L’impostazione di Goria non è quindi meramente e aridamente accademica, ma orientata alla possibilità del fare, attualizzare e quindi perpetrare una memoria. Perché, al di là delle dichiarazioni programmatiche, che aiutano a capire i criteri necessari a guidare una operazione così complessa e difficile che è ridurre un territorio e la sua storia in un libro di ricette, è importante anche guardare alle intenzioni. A cosa può servire, a chi è indirizzato questo libro? Ancora una volta, lasciamo volentieri la parola all’appassionato autore: che sia utile alle famiglie piemontesi benmangianti, alle cuoche e […] ai cuochi “dilettanti” (quelli o quelle che si divertono!) […] Piatti come si dice “da far bella figura” e insieme rigorosamente piemontesi […] prodotti dalla Storia di questa terra e di questa gente.

Mi piace molto questo accento sul fare, sulla convivialità: parlare di piatti della domenica significa invitare e incitare alla cucina come piacere del fare per condividere, alla festa. Questa può essere la strada per far sì che la tradizione si trasformi in azione e non si mummifichi. La tradizione ha un senso soltanto se si incarna nell’agire quotidiano, altrimenti resta un paravento vuoto.

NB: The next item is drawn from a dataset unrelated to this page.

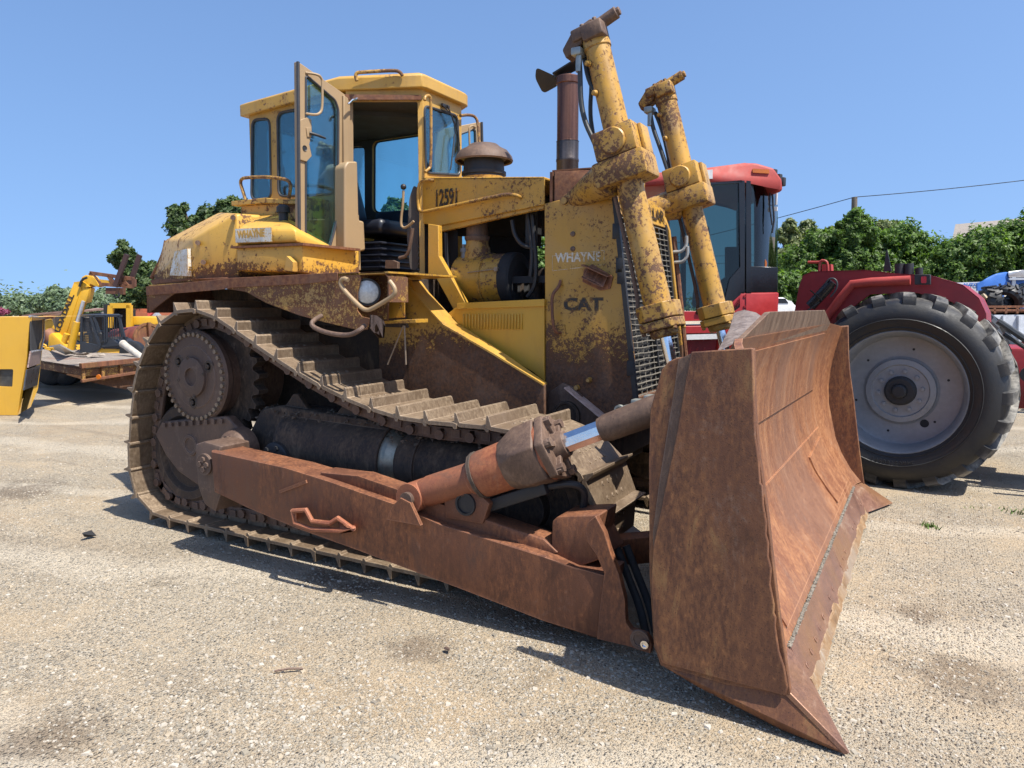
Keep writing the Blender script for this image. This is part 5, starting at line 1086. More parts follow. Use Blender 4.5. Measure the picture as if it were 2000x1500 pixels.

Infine, per quanto concerne la presentazione delle ricette, Goria sceglie un approccio non strettamente tecnico, ma piuttosto narrativo. Non mancano ovviamente dosi e descrizioni dettagliate, ma accanto a queste filtrano poco a poco racconti, aneddoti, piccole briciole di storia. Perché raccontare una cucina significa anche e necessariamente raccontare la civiltà di una regione, con le sue vicissitudini, le trasformazioni politiche, le peculiarità, il carattere. Insomma, un libro da non soltanto da consultare, ma da consumare, da sfogliare ma anche da macchiare, piegare, da farci le orecchie, da aggiungere commenti, da tenere accanto all’olio e al sale.